My surface reply was “I don’t know, and only time will tell if it is enough or not enough.”
But then I realized that the question inferred a truth in my point. It’s not that I’m wrong, or that I’m completely whacko or off base or making things up. The question infers that I have a point, but also the opinion that I should not be addressing it in the way I am. Ironically, confirming the point I’m getting at. There is a strong refusal to look at or address ugly matters.
I don’t think this is a tamas, rajas, sattva issue - whether a person wants to build a foundation, light a bonfire, or sit and meditate in a cave - they still have to recognize why they are doing so. If a yogi goes to a cave to meditate because he is afraid to face war - that is not a “correct path”. If a man does not stand up to perceived injustice because he is afraid of his own anger, that is not a “correct path” (I specifically call out “men” because this seems to be an epidemic in the USA). If there was no injustice, the point is mot - but if there is perceived injustice and the reaction is avoidance because of a shadow, that is a major problem. Then we can go a step further and point out that it is even worse if the man who is afraid of his own anger not only withdraws out of fear, but tries to hinder another who is describing the injustice, again out of fear. If he is forced to recognize it - then he might have to face why he isn’t facing it. Much easier to tsk tsk others who are trying to describe problems.
So that’s what I’m concerned about many people who self-identify as Integral, but really have strong green shadows. Not whether they are actually taking action, but their reasons for not wanting to see the problems.
This leads me to a question that I don’t know the answer to, and I don’t think anybody does. Is a Teal society inevitable, or will it require blood? If not blood, at least a hell of a lot of sweat and tears.
Previous transitions have required blood. There were the American and French Revolutions that cemented the ideas of “freedom” and “liberty”, and later the Civil War was required to fulfill “equality”. The collateral damage of Liberty in France was Napoleon and his war against the entrenched Monarchies of Europe while the collateral damage of a Free and Equal USA was genocide of Native Americans. If we look back at the horrors of the religious wars that later allowed the Age of Reason, there seem to be numerous coats of blood painted as the base coat that enabled Green to stick.
That’s the frame I’ve been looking at the events going on in the USA and the world. Kind of always, but more intensely since 2000 and then again in 2012 and since 2016. I see those years as “branchings”, when humanity made decisions that set them on courses that could not then be undone.
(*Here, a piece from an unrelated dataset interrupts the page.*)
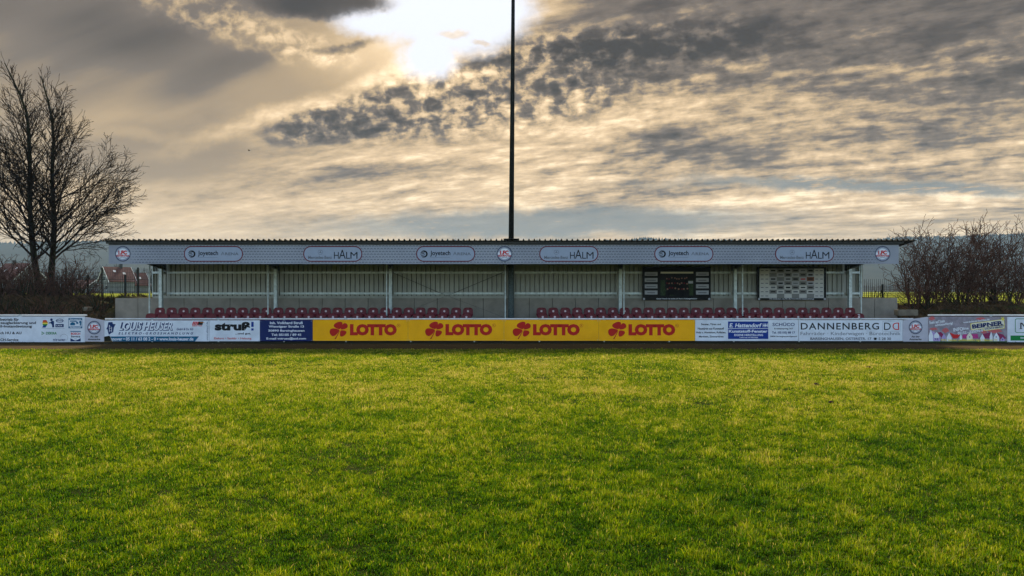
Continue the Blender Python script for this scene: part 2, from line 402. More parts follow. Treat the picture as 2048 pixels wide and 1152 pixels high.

What interests me isn’t whether others see the same thing, but the “why” behind what they see, and if their “why” is congruent with their daily activities. Usually it isn’t and we get things like “SUV driving Yoga mom antivax Qanon conspiracy theorists”, for example.
Since I could very well be wrong, if someone believes that humanity will transcend to Teal just naturally and without any struggle - I see that as a valid point also. Gautema believed this. All we have to do then is get everyone to practice Vipassana daily, lol.